Anti-abortion movement should support contraception mandate

That's the clear lesson of a forthcoming report from the Guttmacher Institute.

Victorian postcard
Victorian postcard

Victorian postcard

That’s the clear lesson of a forthcoming report from the Guttmacher Institute, reported in today’s New York Times. The report shows a striking decline in the abortion rate in the U.S. from 2008 to 2011, from 19.4 to 16.9 per thousand women of childbearing age. The decline parallels a reduction in pregnancy rates, which is attributable to the increased use of contraception by younger women.

So it stands to reason that making it easier — i.e. cheaper — for women to have access to contraception will ensure that the abortion rate continues to go down.

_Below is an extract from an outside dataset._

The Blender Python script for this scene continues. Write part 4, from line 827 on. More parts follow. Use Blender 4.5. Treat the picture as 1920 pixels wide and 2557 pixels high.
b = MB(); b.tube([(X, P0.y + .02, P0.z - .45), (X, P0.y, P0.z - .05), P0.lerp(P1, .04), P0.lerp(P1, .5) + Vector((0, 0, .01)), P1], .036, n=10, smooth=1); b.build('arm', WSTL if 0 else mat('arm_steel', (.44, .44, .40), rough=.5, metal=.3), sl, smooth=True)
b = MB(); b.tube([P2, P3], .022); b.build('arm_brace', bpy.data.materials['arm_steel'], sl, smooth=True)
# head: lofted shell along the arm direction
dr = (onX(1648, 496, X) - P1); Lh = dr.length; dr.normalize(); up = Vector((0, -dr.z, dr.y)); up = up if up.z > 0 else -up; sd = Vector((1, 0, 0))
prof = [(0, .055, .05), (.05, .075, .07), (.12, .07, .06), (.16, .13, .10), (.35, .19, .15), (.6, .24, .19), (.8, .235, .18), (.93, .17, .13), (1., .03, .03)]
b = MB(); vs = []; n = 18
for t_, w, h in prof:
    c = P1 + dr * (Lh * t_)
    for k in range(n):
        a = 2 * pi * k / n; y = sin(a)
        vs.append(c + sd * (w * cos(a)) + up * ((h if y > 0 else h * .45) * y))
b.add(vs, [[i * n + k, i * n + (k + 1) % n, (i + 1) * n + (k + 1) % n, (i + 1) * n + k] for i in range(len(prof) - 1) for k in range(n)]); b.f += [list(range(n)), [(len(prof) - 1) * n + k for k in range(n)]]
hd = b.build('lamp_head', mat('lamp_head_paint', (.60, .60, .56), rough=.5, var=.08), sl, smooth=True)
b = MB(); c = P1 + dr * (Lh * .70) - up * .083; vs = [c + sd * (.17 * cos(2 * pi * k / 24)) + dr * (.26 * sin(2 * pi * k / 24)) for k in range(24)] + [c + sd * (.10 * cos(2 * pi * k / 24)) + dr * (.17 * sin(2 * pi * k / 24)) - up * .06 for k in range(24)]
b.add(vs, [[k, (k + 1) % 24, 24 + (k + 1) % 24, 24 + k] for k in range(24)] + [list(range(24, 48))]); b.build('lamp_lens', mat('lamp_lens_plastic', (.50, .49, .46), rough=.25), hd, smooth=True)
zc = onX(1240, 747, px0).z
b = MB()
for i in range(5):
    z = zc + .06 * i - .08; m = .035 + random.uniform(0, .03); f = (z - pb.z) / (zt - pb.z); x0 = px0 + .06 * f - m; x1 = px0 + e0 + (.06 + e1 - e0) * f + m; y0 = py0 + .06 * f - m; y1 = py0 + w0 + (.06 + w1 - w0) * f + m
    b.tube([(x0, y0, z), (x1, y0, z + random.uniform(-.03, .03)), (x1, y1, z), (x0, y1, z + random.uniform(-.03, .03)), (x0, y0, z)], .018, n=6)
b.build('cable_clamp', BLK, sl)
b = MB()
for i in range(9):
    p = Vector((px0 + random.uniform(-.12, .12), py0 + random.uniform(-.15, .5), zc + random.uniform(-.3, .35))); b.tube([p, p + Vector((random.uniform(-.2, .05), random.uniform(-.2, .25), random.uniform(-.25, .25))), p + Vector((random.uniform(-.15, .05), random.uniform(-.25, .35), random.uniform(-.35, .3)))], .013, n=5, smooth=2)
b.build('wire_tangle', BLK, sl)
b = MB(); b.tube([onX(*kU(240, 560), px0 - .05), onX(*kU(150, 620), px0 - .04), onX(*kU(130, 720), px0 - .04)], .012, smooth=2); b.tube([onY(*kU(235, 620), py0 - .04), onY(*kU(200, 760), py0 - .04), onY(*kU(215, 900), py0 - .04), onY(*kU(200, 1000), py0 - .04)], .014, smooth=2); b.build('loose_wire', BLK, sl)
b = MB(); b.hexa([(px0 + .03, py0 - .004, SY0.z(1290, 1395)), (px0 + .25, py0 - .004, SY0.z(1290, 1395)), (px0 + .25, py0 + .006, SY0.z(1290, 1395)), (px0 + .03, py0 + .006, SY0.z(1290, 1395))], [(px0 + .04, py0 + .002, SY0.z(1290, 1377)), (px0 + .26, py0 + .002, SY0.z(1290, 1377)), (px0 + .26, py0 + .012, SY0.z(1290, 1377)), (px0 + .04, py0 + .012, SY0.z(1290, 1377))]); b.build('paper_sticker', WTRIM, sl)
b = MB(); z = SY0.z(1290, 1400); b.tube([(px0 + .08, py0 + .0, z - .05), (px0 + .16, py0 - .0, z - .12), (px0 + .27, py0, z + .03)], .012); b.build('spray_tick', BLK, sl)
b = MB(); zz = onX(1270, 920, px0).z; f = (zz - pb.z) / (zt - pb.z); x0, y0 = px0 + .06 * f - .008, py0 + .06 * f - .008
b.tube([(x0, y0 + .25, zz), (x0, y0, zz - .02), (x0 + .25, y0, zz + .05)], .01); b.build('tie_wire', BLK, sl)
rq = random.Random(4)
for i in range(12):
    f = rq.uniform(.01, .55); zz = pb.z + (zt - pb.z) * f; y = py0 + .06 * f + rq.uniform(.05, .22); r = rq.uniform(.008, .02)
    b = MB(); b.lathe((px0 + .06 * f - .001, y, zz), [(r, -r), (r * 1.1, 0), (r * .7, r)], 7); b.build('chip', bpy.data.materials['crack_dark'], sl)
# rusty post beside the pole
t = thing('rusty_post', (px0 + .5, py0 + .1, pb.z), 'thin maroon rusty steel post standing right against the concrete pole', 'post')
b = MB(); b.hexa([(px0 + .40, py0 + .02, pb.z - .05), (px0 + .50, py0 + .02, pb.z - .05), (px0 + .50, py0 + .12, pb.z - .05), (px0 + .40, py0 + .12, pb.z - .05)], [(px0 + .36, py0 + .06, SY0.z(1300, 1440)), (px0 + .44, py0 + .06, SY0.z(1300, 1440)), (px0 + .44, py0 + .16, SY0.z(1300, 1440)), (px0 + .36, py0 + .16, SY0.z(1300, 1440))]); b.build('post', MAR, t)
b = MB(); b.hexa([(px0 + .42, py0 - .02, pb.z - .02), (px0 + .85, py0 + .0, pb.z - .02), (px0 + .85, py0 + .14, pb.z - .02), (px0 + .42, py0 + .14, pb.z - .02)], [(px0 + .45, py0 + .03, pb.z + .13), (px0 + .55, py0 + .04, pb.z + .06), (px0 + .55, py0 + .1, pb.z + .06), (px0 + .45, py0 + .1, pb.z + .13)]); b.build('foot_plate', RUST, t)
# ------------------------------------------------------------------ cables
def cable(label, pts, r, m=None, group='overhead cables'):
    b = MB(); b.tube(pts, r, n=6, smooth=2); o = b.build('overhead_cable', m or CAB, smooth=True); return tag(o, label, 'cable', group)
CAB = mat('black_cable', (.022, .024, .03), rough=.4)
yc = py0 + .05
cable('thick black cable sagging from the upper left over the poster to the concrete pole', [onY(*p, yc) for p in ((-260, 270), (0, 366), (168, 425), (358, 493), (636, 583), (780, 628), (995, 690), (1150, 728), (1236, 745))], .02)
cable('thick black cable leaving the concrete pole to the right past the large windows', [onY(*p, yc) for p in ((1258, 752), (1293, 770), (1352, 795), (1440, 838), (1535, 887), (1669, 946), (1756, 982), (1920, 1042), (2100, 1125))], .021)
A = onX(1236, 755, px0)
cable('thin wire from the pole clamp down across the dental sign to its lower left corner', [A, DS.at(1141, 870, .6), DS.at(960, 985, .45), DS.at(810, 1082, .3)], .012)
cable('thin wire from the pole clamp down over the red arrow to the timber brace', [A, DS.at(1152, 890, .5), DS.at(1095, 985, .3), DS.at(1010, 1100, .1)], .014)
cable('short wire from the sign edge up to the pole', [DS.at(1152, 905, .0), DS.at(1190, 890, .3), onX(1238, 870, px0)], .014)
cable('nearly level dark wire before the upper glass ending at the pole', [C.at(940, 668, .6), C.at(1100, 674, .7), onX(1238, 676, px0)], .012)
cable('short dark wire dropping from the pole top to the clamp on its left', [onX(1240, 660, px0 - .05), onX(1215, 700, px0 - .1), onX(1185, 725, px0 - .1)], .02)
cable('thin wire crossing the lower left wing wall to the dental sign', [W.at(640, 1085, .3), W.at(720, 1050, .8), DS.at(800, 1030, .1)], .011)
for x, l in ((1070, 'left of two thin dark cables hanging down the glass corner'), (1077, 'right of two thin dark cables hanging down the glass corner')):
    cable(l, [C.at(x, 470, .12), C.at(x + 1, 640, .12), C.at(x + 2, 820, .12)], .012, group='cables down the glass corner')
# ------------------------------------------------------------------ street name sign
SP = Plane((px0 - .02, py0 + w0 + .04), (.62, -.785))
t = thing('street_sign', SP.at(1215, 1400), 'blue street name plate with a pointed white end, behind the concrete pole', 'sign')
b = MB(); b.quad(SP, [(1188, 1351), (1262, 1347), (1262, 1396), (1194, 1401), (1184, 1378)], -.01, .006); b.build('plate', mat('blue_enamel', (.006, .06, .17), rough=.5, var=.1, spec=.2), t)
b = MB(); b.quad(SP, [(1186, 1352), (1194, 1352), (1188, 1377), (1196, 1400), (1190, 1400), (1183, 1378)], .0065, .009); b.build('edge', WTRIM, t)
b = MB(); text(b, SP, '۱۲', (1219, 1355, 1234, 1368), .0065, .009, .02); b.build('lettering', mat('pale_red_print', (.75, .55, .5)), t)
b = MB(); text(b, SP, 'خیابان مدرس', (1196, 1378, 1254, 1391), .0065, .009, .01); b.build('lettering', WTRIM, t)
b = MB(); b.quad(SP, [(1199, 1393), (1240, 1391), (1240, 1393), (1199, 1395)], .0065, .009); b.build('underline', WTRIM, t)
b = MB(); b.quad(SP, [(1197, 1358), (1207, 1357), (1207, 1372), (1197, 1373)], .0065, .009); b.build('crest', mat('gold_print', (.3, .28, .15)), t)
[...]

Indeed, because the decline is attributable to increased use of more expensive contraceptive technology, such as intrauterine devices, the no-extra-charge contraception coverage mandated by the Affordable Care Act ought to be welcomed by anti-abortion advocates.


But they want no part of it. Look at the list of those who have filed briefs in support of Hobby Lobby and Conestoga Wood and you’ll find a virtual catalog of abortion opponents. To be sure, their arguments are all about guaranteeing religious liberty. In the case of the Catholic groups, there’s doctrinal opposition to contraception as well.

But Catholics consider abortion a far greater evil than contraception. And most other religious opponents of the mandate think contraception is just fine, at least for married women. So if there’s strong empirical evidence that contraception use reduces abortion, why fight the mandate all the way to the Supreme Court? Isn’t the anti-abortion cause worth a little religious liberty?

Some dispute the evidence. Americans United for Life wants to attribute the decline in the abortion rate to recent state laws they’ve promoted that have made it increasingly difficult for women in many places to obtain abortions. But a disproportionate number of these laws have only gone into effect since 2011, so whatever effect they may have had falls outside the time period covered by the report. Moreover, large decreases in the abortion rate have occurred in states like California and New York, which have not acted to restrict abortion availability.

You’ve got to think that it’s not just the termination of fetal life that concerns those opposed to abortion rights. It’s anything that gives freer rein to women’s libidos. Like Mike Huckabee said.